--- start of DATA EXTRACT ---

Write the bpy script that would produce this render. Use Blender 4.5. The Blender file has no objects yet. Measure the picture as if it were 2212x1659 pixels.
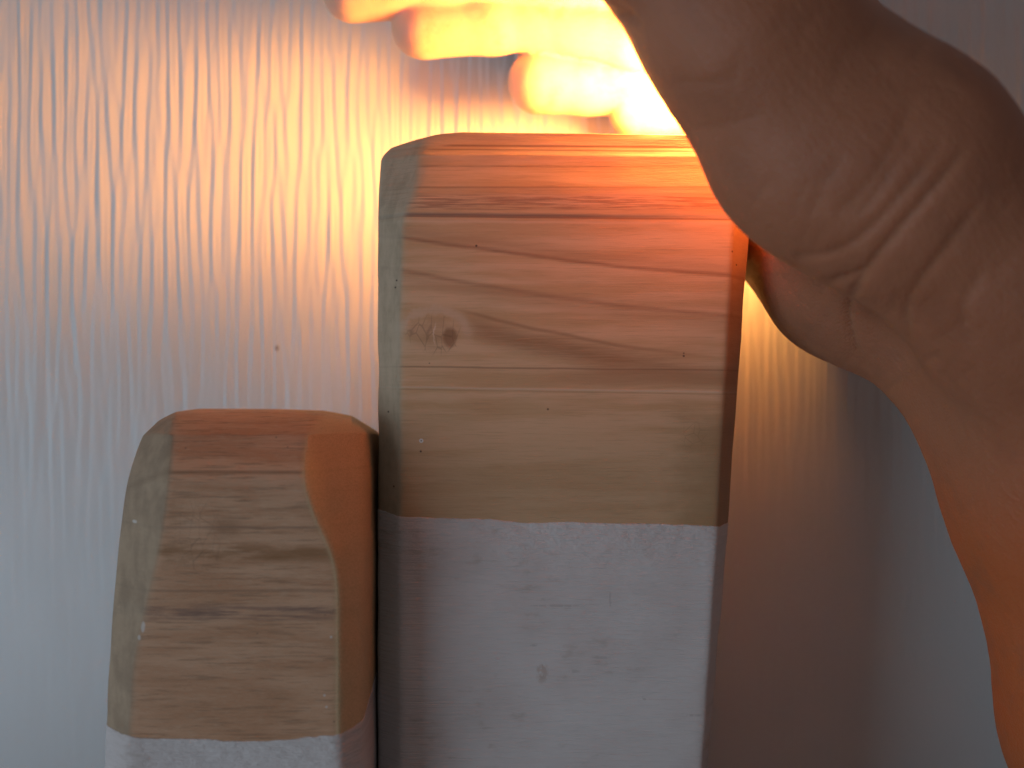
import bpy, math, numpy as np
from mathutils import Vector

# ------------------------------------------------------------------ camera, world, light, exposure
sc = bpy.context.scene
COL = sc.collection
D = 0.26                       # camera to the front plane of the tall block
HALFW = 0.1215
K0 = 2 * HALFW / 2212.0        # metres per reference unit on that plane

cam_d = bpy.data.cameras.new("camera")
cam = bpy.data.objects.new("camera", cam_d)
COL.objects.link(cam)
cam.location = (0, -D, 0)
cam.rotation_euler = (math.radians(90), 0, 0)
cam_d.sensor_width = 36
cam_d.lens = 18.0 * D / HALFW
cam_d.clip_start = 0.005
cam_d.clip_end = 50
cam_d.dof.use_dof = True
cam_d.dof.focus_distance = D + 0.004
cam_d.dof.aperture_fstop = 9.0
sc.camera = cam

world = bpy.data.worlds.new("World")
sc.world = world
world.use_nodes = True
bg = world.node_tree.nodes["Background"]
bg.inputs[0].default_value = (0.98, 0.93, 0.96, 1)
bg.inputs[1].default_value = 0.108

def look(o, target):
    o.rotation_euler = (Vector(target) - o.location).to_track_quat('-Z', 'Y').to_euler()

def area(name, loc, target, sx, sy, power, color):
    d = bpy.data.lights.new(name, 'AREA')
    d.shape = 'RECTANGLE'; d.size = sx; d.size_y = sy
    d.energy = power; d.color = color
    o = bpy.data.objects.new(name, d); COL.objects.link(o)
    o.location = loc; look(o, target)
    return o

# daylight from a window on the left, in front of the wall
area("window_light", (-0.93, -0.74, -0.25), (0, 0.03, -0.02), 0.62, 0.45, 4.7, (0.66, 0.84, 1.0))

def at(u, v, y=0.0):
    k = K0 * (D + y) / D
    return np.array([(u - 1106.0) * k, y, (829.5 - v) * k])

# the small warm lamp cupped by the hand
pl = bpy.data.lights.new("warm_lamp", 'POINT')
pl.energy = 2.2; pl.color = (1.0, 0.42, 0.095); pl.shadow_soft_size = 0.016
plo = bpy.data.objects.new("warm_lamp", pl); COL.objects.link(plo)
plo.location = at(1512, 188, 0.025)

sc.view_settings.view_transform = 'Standard'
sc.view_settings.look = 'None'
sc.view_settings.exposure = 0.0
sc.view_settings.gamma = 1.0
sc.view_settings.use_curve_mapping = False
sc.render.engine = 'CYCLES'
sc.cycles.use_denoising = True
sc.cycles.max_bounces = 6
sc.cycles.diffuse_bounces = 1
sc.cycles.sample_clamp_indirect = 30.0

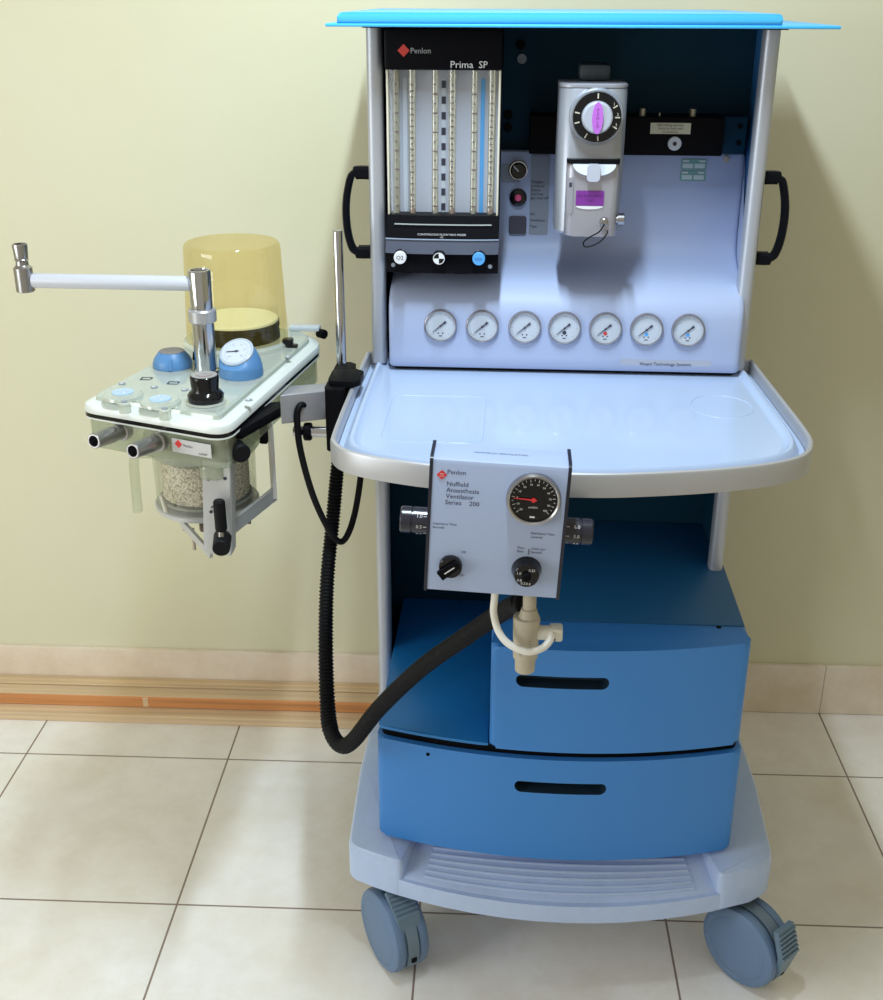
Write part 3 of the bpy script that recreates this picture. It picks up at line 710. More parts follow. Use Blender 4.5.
# ---- side handles
def handle(s):
    pts = [(s*0.298, 0.022, 1.297), (s*0.316, 0.022, 1.2975), (s*0.3255, 0.022, 1.2955), (s*0.3305, 0.022, 1.288), (s*0.3365, 0.022, 1.262), (s*0.3385, 0.022, 1.235), (s*0.3365, 0.022, 1.206), (s*0.331, 0.022, 1.184), (s*0.3245, 0.022, 1.1765), (s*0.316, 0.022, 1.175), (s*0.298, 0.022, 1.1755)]
    sp = spline(pts, 5); mb = MB()
    # flat-sided grip: thin seen from the front, wide from the side
    rings = []
    for i, p in enumerate(sp):
        d = (sp[min(i+1, len(sp)-1)] - sp[max(i-1, 0)]).normalized(); nrm = Vector((d.z, 0, -d.x))
        t = 0.0095 if (i < 9 or i > len(sp) - 10) else 0.0052
        rings.append([p + nrm*(t*a) + Y*(0.011*b) for a, b in ((-1, -0.6), (-0.6, -1), (0.6, -1), (1, -0.6), (1, 0.6), (0.6, 1), (-0.6, 1), (-1, 0.6))])
    mb.loops(rings); return part(mach, 'side_handle', mb, 'black')
handle(-1); handle(1)

# ---- pole and its clamp at the tray's left rear
mb = MB(); mb.lathe((-0.3445, -0.035, 0.93), Z, [(0, 0.0078), (0.287, 0.0078), (0.289, 0.0068)], 24); part(mach, 'pole', mb, 'chrome')
mb = MB(); mb.mi = 0
mb.prism(ccw(rrect(-0.350, -0.150, -0.301, -0.085, 0.012)), 1.0045, 1.0145, 0.003)
mb.prism(ccw(rrect(-0.3535, -0.165, -0.322, -0.020, 0.010)), 0.905, 1.0060, 0.003)
part(mach, 'pole_clamp', mb, 'black')

# ================================================================== VAPORIZER
vp = thing('vaporizer', 'silver vaporizer with a black ring dial and purple insert, hung above the gauges', 'vaporizer', (0.034, 0.02, 1.22))
vx0, vx1 = -0.0150, 0.0830
o = ccw(rrect(vx0, -0.055, vx1, 0.060, 0.024, 8))
mb = MB(); mb.loops([[(p[0], p[1], z) for p in inset(o, dd)] for dd, z in ((0.004, 1.2215), (0.0, 1.2255), (0.0, 1.4265), (0.0015, 1.429))], True, True)
body = part(vp, 'body', mb, 'silver')
mb = MB(); mb.loops([[(p[0], p[1], z) for p in inset(o, dd)] for dd, z in ((-0.0005, 1.4292), (-0.0005, 1.4325), (0.002, 1.4345))]); part(vp, 'top_cap', mb, mat('cap_grey', (0.34, 0.34, 0.38), 0.4, 0.3))
mb = MB(); mb.box(0.014, 0.060, 0.0, 0.05, 1.4345, 1.458, 0.006); part(vp, 'connector_block', mb, mat('dark_block', (0.035, 0.05, 0.06), 0.5))
c = Vector((0.0385, -0.055, 1.3905))
mb = MB(); mb.lathe(c, F, [(0, 0.0395), (0.008, 0.0385), (0.010, 0.0365)], 48); dl = part(vp, 'dial_boss', mb, 'silver')
mb = MB(); mb.lathe(c + F*0.010, F, [(0, 0.0345), (0.008, 0.0345), (0.009, 0.0335)], 48); mb.mi = 1
for k, a in enumerate([90, 30, 0, -28, -85, -120, 195, 168]):
    a = math.radians(a); u = Vector((math.cos(a), 0, math.sin(a))); v = Vector((-math.sin(a), 0, math.cos(a)))
    mb.plate(c + F*0.0191 + u*0.029, v, u, 0.0018, 0.007, 0.0003)
    if k in (1, 2, 3): text_mb(mb, str(k), c + F*0.0195 + u*0.029 + v*0.004, X, Z, 0.006, 'CENTER')
part(dl, 'dial_ring', mb, ['gloss_black', 'cream'])
mb = MB(); mb.lathe(c + F*0.0185, F, [(0, 0.0225), (0.010, 0.0215), (0.012, 0.0195)], 36); part(dl, 'dial_knob', mb, mat('dial_grey', (0.42, 0.45, 0.52), 0.35))
mb = MB(); cc2 = c + F*0.0305
mb.loops([[cc2 + Vector((0.0078*math.cos(2*PI*j/28), -t, 0.0215*math.sin(2*PI*j/28))) for j in range(28)] for t in (0, 0.003)]); mb.mi = 1
for j in range(5): text_mb(mb, 'PENLO'[j], cc2 + F*0.0031 + Vector((0, 0, 0.011 - 0.0055*j)), X, Z, 0.0055, 'CENTER')
part(dl, 'purple_insert', mb, ['violet', 'purple'])
# lower filler block
lo = ccw(rrect(-0.001, -0.068, 0.076, -0.02, 0.012, 6))
mb = MB(); mb.prism(lo, 1.221, 1.3255, 0.003, 2); fb = part(vp, 'filler_block', mb, mat('filler_silver', (0.40, 0.39, 0.44), 0.32, 0.4))
mb = MB(); mb.prism(ccw(rrect(-0.001, -0.070, 0.076, -0.03, 0.008)), 1.3262, 1.3315); part(vp, 'filler_slot', mb, 'black')
mb = MB(); pts = [(0.0385 + 0.031*math.cos(a), 1.3255 + 0.0165*math.sin(a)) for a in [math.radians(180 + 9*j) for j in range(21)]]
mb.prism(pts, -0.0745, -0.067, axis='y'); part(fb, 'filler_cup', mb, mat('cup_white', (0.78, 0.84, 0.95), 0.25))
mb = MB(); mb.prism(rrect(0.028, 1.302, 0.047, 1.3262, 0.004), -0.080, -0.070, 0.001, 1, axis='y'); part(fb, 'filler_tab', mb, 'lilac')
mb = MB(); mb.plate((0.0345, -0.0682, 1.277), X, Z, 0.041, 0.0215, 0.001, 0.0015); mb.mi = 1
text_mb(mb, 'FILL ISOFLURANE', (0.0345, -0.0696, 1.2805), X, Z, 0.0046, 'CENTER'); text_mb(mb, 'ONLY', (0.0345, -0.0696, 1.2740), X, Z, 0.0046, 'CENTER')
part(fb, 'purple_label', mb, ['purple', mat('purple_ink', (0.10, 0.02, 0.16), 0.5)])
mb = MB(); pts = [(0.0345 + 0.020*math.cos(a), 1.2655 + 0.0045*math.sin(a)) for a in [math.radians(180 + 9*j) for j in range(21)]]
mb.prism(pts, -0.0692, -0.068, axis='y'); part(fb, 'label_edge', mb, 'ink_w')
mb = MB(); mb.plate((0.0055, -0.0682, 1.280), X, Z, 0.0085, 0.052, 0.0012, 0.003); mb.mi = 1; mb.plate((0.0055, -0.0695, 1.296), X, Z, 0.004, 0.006, 0.0004); part(fb, 'sight_glass', mb, [mat('sight_grey', (0.30, 0.29, 0.33), 0.2), 'ink'])
mb = MB(); mb.lathe((0.076, -0.055, 1.2445), X, [(-0.01, 0.006), (0.002, 0.006), (0.002, 0.009), (0.011, 0.009), (0.012, 0.0075)], 12); part(vp, 'drain_screw', mb, 'steel')
mb = MB(); mb.lathe((0.057, -0.067, 1.2435), F, [(0, 0.0068), (0.008, 0.006), (0.010, 0.004)], 16); part(vp, 'drain_plug', mb, 'steel')
lp = spline([(0.057, -0.078, 1.241), (0.050, -0.082, 1.231), (0.038, -0.085, 1.2245), (0.028, -0.085, 1.2165), (0.030, -0.085, 1.2095), (0.042, -0.085, 1.2115), (0.054, -0.083, 1.2185), (0.0615, -0.078, 1.2275), (0.0625, -0.070, 1.2300)], 6)
mb = MB(); mb.tube(lp, 0.0011, 8); part(vp, 'retaining_cord', mb, 'rubber')

# ================================================================== VENTILATOR
vc = Vector((-0.0855, -0.52, 0.87))
vt = thing('ventilator', 'small grey ventilator box with black gauge, clamped to the front of the white tray', 'ventilator', vc, tilt=0.0)
def V(x, y, z): return Vector((x, y, z))
# built straight around its centre, then turned a few degrees clockwise as it hangs
VT = Matrix.Translation((-0.0865, -0.55, 0.96)) @ Matrix.Rotation(0.045, 4, 'Y')
def vpart(parent, name, mb, mats, label=None):
    bmesh.ops.transform(mb.bm, matrix=VT, verts=mb.bm.verts); return part(parent, name, mb, mats, label)
H_, W2 = 0.0865, 0.0795
pr = [(0.0, -H_), (0.0, H_ - 0.006), (0.0018, H_ - 0.0018), (0.006, H_), (0.052, H_), (0.052, H_ - 0.002), (0.0075, H_ - 0.002), (0.002, H_ - 0.007), (0.002, -H_)]
mb = MB(); mb.prism(ccw(pr), -W2, W2, axis='x'); face = vpart(vt, 'face_plate', mb, 'ventface')
for s in (-1, 1):
    mb = MB(); sp_ = ccw(roundpoly([(-0.001, -H_ - 0.002), (-0.001, H_), (0.006, H_ + 0.0025), (0.056, H_ + 0.0025), (0.056, -H_ - 0.002)], [0.001, 0.003, 0.003, 0.002, 0.001], 3))
    mb.prism(sp_, *sorted((s*W2, s*(W2 + 0.004))), axis='x'); vpart(vt, 'side_plate', mb, mat('navy_black', (0.012, 0.013, 0.03), 0.35))
mb = MB(); mb.box(-W2, W2, 0.0105, 0.054, -H_ + 0.002, H_ - 0.0025); vpart(vt, 'inner_case', mb, 'black')
mb = MB(); text_mb(mb, 'NUFFIELD VENTILATOR', (0.0, 0.028, H_ + 0.0002), X, Y, 0.0055, 'CENTER', sx=1.1); vpart(face, 'lettering', mb, 'ink')
fz = -0.0003
mb = MB(); d = 0.0058*1.2; c = V(-0.0685, fz, 0.0665); mb.loops([[c + V(0.0062*math.cos(k*PI/2), -t, 0.0062*math.sin(k*PI/2)) for k in range(4)] for t in (0, 0.0005)]); mb.mi = 1
text_mb(mb, 'PEN', c + F*0.0006 + Z*0.0013, X, Z, 0.0026, 'CENTER'); text_mb(mb, 'LON', c + F*0.0006 - Z*0.0013, X, Z, 0.0026, 'CENTER')
vpart(face, 'logo', mb, ['red', 'ink_w'])
for block_ in ((('Penlon', -0.0625, 0.0705, 0.0082), ('Nuffield', -0.0625, 0.0555, 0.0082), ('Anaesthesia', -0.0625, 0.0475, 0.0082), ('Ventilator', -0.0625, 0.0395, 0.0082), ('Series    200', -0.0632, 0.0315, 0.0082)),
               (('Inspiratory Time', -0.0765, 0.0030, 0.0043), ('Seconds', -0.0765, -0.0020, 0.0043)), (('Expiratory Time', 0.0420, -0.0010, 0.0043), ('Seconds', 0.0420, -0.0060, 0.0043)),
               (('Off', -0.0405, -0.0330, 0.0043),), (('On', -0.0405, -0.0640, 0.0043),), (('Flow', 0.0270, -0.0215, 0.0043), ('Rate', 0.0270, -0.0262, 0.0043)), (('Litres per', 0.0440, -0.0215, 0.0043), ('Second', 0.0440, -0.0262, 0.0043))):
    mb = MB()
    for t, x, z, s_ in block_: text_mb(mb, t, (x, fz, z), X, Z, s_)
    vpart(face, 'lettering', mb, 'ink')
mb = MB(); mb.plate((0.0412, fz, -0.0260), X, Z, 0.0007, 0.0075, 0.0003); vpart(face, 'index_mark', mb, 'ink')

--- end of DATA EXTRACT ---

• EXERCISE
Produce only the lines from the line containing "Write part 3" through the line containing "handle(-1); handle(1)", inclusive of both, exactly as they stand in the entries above.

• OUTPUT FOR THIS TASK
Write part 3 of the bpy script that recreates this picture. It picks up at line 710. More parts follow. Use Blender 4.5.
# ---- side handles
def handle(s):
    pts = [(s*0.298, 0.022, 1.297), (s*0.316, 0.022, 1.2975), (s*0.3255, 0.022, 1.2955), (s*0.3305, 0.022, 1.288), (s*0.3365, 0.022, 1.262), (s*0.3385, 0.022, 1.235), (s*0.3365, 0.022, 1.206), (s*0.331, 0.022, 1.184), (s*0.3245, 0.022, 1.1765), (s*0.316, 0.022, 1.175), (s*0.298, 0.022, 1.1755)]
    sp = spline(pts, 5); mb = MB()
    # flat-sided grip: thin seen from the front, wide from the side
    rings = []
    for i, p in enumerate(sp):
        d = (sp[min(i+1, len(sp)-1)] - sp[max(i-1, 0)]).normalized(); nrm = Vector((d.z, 0, -d.x))
        t = 0.0095 if (i < 9 or i > len(sp) - 10) else 0.0052
        rings.append([p + nrm*(t*a) + Y*(0.011*b) for a, b in ((-1, -0.6), (-0.6, -1), (0.6, -1), (1, -0.6), (1, 0.6), (0.6, 1), (-0.6, 1), (-1, 0.6))])
    mb.loops(rings); return part(mach, 'side_handle', mb, 'black')
handle(-1); handle(1)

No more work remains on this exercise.